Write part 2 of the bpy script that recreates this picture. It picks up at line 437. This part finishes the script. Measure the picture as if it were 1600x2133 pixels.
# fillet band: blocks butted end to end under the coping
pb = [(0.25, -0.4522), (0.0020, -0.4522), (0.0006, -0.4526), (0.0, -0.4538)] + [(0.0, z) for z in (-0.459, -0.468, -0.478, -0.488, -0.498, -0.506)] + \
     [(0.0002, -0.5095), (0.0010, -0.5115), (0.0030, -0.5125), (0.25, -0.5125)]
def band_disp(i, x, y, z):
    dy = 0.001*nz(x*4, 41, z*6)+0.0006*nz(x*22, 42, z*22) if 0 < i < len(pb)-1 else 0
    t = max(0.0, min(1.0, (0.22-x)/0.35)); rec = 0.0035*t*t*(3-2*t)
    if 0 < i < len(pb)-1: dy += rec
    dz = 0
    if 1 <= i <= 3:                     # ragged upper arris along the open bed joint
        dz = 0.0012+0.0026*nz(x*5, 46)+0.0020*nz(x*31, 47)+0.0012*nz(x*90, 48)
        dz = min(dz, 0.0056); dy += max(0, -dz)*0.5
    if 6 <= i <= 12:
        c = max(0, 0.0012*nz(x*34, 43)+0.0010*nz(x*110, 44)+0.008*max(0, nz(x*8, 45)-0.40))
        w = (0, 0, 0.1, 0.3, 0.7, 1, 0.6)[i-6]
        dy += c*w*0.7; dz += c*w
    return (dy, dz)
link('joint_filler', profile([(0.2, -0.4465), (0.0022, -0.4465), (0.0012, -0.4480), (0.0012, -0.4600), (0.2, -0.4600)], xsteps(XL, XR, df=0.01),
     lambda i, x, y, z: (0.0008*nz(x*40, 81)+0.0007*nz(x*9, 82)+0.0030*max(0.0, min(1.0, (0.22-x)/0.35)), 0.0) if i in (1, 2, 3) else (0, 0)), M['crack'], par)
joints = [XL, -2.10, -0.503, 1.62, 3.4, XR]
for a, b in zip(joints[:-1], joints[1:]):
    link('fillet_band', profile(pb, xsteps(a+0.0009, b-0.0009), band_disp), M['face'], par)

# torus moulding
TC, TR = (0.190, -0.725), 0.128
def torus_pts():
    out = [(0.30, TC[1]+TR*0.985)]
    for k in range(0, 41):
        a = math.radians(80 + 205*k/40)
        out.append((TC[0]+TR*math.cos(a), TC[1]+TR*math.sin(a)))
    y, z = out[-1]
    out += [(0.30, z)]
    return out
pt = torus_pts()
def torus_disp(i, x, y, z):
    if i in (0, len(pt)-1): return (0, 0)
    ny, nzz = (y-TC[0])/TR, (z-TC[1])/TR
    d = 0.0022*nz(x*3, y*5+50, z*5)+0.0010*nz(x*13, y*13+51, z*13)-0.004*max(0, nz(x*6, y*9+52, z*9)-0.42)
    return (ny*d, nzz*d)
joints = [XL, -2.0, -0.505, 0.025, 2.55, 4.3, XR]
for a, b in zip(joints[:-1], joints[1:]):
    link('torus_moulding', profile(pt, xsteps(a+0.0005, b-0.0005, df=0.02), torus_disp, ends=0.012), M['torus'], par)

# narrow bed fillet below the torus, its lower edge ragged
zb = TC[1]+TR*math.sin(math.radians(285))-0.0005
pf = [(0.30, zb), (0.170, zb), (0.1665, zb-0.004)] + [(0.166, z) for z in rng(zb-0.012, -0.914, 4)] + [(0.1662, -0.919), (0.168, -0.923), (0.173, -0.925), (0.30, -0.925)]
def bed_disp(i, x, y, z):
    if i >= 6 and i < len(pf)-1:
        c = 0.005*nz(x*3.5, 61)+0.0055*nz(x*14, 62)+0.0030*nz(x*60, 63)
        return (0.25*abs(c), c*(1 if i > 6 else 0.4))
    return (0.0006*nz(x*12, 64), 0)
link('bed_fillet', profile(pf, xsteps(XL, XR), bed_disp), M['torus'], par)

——

Challenge: All of the data needs to be reproduced exactly, with no line missing.

The completed task:
Write part 2 of the bpy script that recreates this picture. It picks up at line 437. This part finishes the script. Measure the picture as if it were 1600x2133 pixels.
# fillet band: blocks butted end to end under the coping
pb = [(0.25, -0.4522), (0.0020, -0.4522), (0.0006, -0.4526), (0.0, -0.4538)] + [(0.0, z) for z in (-0.459, -0.468, -0.478, -0.488, -0.498, -0.506)] + \
     [(0.0002, -0.5095), (0.0010, -0.5115), (0.0030, -0.5125), (0.25, -0.5125)]
def band_disp(i, x, y, z):
    dy = 0.001*nz(x*4, 41, z*6)+0.0006*nz(x*22, 42, z*22) if 0 < i < len(pb)-1 else 0
    t = max(0.0, min(1.0, (0.22-x)/0.35)); rec = 0.0035*t*t*(3-2*t)
    if 0 < i < len(pb)-1: dy += rec
    dz = 0
    if 1 <= i <= 3:                     # ragged upper arris along the open bed joint
        dz = 0.0012+0.0026*nz(x*5, 46)+0.0020*nz(x*31, 47)+0.0012*nz(x*90, 48)
        dz = min(dz, 0.0056); dy += max(0, -dz)*0.5
    if 6 <= i <= 12:
        c = max(0, 0.0012*nz(x*34, 43)+0.0010*nz(x*110, 44)+0.008*max(0, nz(x*8, 45)-0.40))
        w = (0, 0, 0.1, 0.3, 0.7, 1, 0.6)[i-6]
        dy += c*w*0.7; dz += c*w
    return (dy, dz)
link('joint_filler', profile([(0.2, -0.4465), (0.0022, -0.4465), (0.0012, -0.4480), (0.0012, -0.4600), (0.2, -0.4600)], xsteps(XL, XR, df=0.01),
     lambda i, x, y, z: (0.0008*nz(x*40, 81)+0.0007*nz(x*9, 82)+0.0030*max(0.0, min(1.0, (0.22-x)/0.35)), 0.0) if i in (1, 2, 3) else (0, 0)), M['crack'], par)
joints = [XL, -2.10, -0.503, 1.62, 3.4, XR]
for a, b in zip(joints[:-1], joints[1:]):
    link('fillet_band', profile(pb, xsteps(a+0.0009, b-0.0009), band_disp), M['face'], par)

# torus moulding
TC, TR = (0.190, -0.725), 0.128
def torus_pts():
    out = [(0.30, TC[1]+TR*0.985)]
    for k in range(0, 41):
        a = math.radians(80 + 205*k/40)
        out.append((TC[0]+TR*math.cos(a), TC[1]+TR*math.sin(a)))
    y, z = out[-1]
    out += [(0.30, z)]
    return out
pt = torus_pts()
def torus_disp(i, x, y, z):
    if i in (0, len(pt)-1): return (0, 0)
    ny, nzz = (y-TC[0])/TR, (z-TC[1])/TR
    d = 0.0022*nz(x*3, y*5+50, z*5)+0.0010*nz(x*13, y*13+51, z*13)-0.004*max(0, nz(x*6, y*9+52, z*9)-0.42)
    return (ny*d, nzz*d)
joints = [XL, -2.0, -0.505, 0.025, 2.55, 4.3, XR]
for a, b in zip(joints[:-1], joints[1:]):
    link('torus_moulding', profile(pt, xsteps(a+0.0005, b-0.0005, df=0.02), torus_disp, ends=0.012), M['torus'], par)

# narrow bed fillet below the torus, its lower edge ragged
zb = TC[1]+TR*math.sin(math.radians(285))-0.0005
pf = [(0.30, zb), (0.170, zb), (0.1665, zb-0.004)] + [(0.166, z) for z in rng(zb-0.012, -0.914, 4)] + [(0.1662, -0.919), (0.168, -0.923), (0.173, -0.925), (0.30, -0.925)]
def bed_disp(i, x, y, z):
    if i >= 6 and i < len(pf)-1:
        c = 0.005*nz(x*3.5, 61)+0.0055*nz(x*14, 62)+0.0030*nz(x*60, 63)
        return (0.25*abs(c), c*(1 if i > 6 else 0.4))
    return (0.0006*nz(x*12, 64), 0)
link('bed_fillet', profile(pf, xsteps(XL, XR), bed_disp), M['torus'], par)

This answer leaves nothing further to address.